The family wanted ice cream,
so my daughter Tessa and I walked into the store to choose some.
That’s when I noticed him –
A homeless man huddled under a sleeping bag
up against the front of the store.
Hair uncombed.
Face dirty and drawn.
Beside him sat one small paper bag.
Unable to just walk by without thinking what it must be like to be him outside in this frigid cold,
I softly asked Tessa what if before we picked out any ice cream, we bought him some warm food first?
She and I had fun thinking up a good-sounding meal as we stood at the hot bar.
We got him a big bottle of water, and smiled as we even chose some dessert.
I could see Tessa’s excitement growing in the anticipation of giving.
Excitement to see the look on his face.
Of all my kids she loves giving gifts most.
After purchasing our items,
we approached him sitting there in his dark corner.
Once we reached him, even though inches away, he did not lift his eyes.
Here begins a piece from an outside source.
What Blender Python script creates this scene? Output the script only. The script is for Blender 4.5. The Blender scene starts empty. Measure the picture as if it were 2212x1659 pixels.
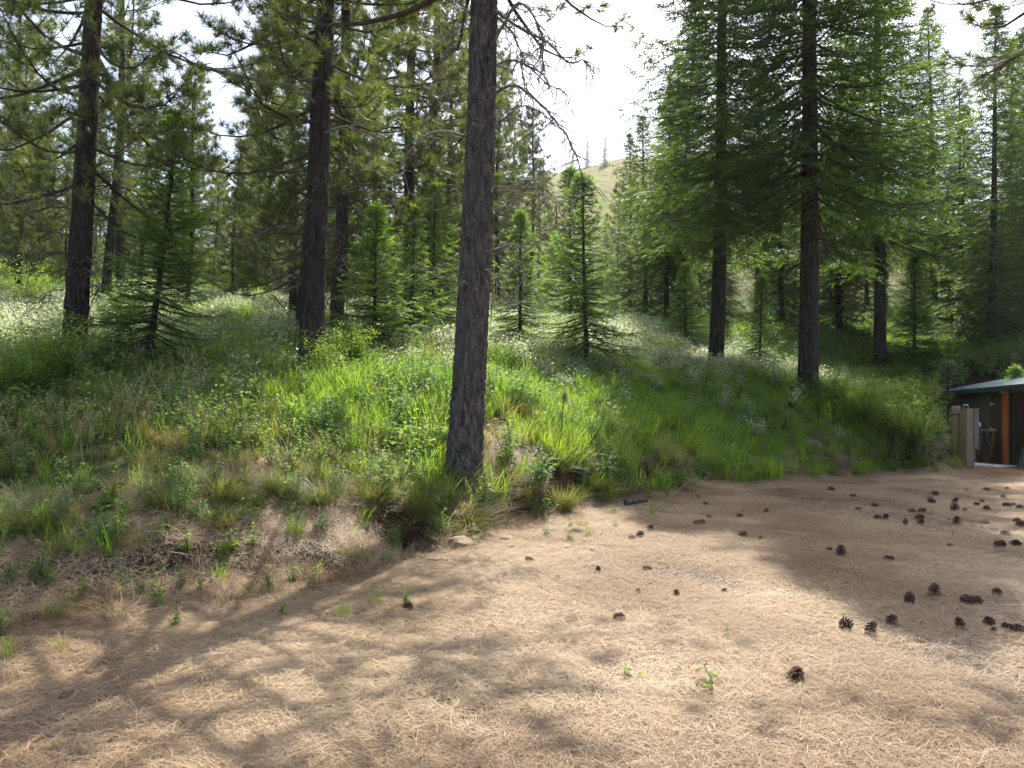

“We thought maybe something warm to eat might sound good to you, Sir,” I said,
but, instead of thanks,
the man simply shook his head no.
“Are you sure?” I asked. “Maybe just some dessert?”
(Surely no one would turn down dessert)
Still he refused.
Still he kept looking down.
“I have enough,” came his surprising reply.
“I would really love to give this to you,”
I offered once more,
but again he told me “No. I have enough.”
I said OK, and bid him a good night with a bewildered smile, and we climbed back into our car, now holding an entire hot meal, drink, and dessert that we didn’t need.
Tessa was quiet at first, and I started the car questioning who I was to judge what was truly “enough” for someone else.
This is when Tessa asked, sounding frustrated, why that man would have refused what we were offering.
I reached out for her hand realizing her feelings had been kind of hurt, and she was left feeling more than a bit confused.
That is when I got the opportunity to teach this child, who so loves giving gifts,
and opinions,
and her whole self –
This child whom lately has felt pushed to the edge of her friend groups,
and has struggled to know where exactly she fits –
The one that longs for her own best friend –
that often times people won’t want what we have to offer them,
but that we are not required to do anything more than offer it.
That we tried to give is OUR “enough.”
Whether warm food or our own selves.
I handed her the bags and told her not to worry.
“Someone will want it.”
I hoped that she realized that I meant her,
as well.
I thought about how important it is at this time of year to remember that maybe what we have to offer feels like it keeps getting turned down, too.
Maybe who we are just never feels like it’s the exact right fit
by a family member we wish would love us differently,
by that person that we struggle to know;
But what matters most isn’t if what we offer those we are trying to love gets accepted,
but that we even offered ourself,
and our love, and our gifts to those who are around us at all.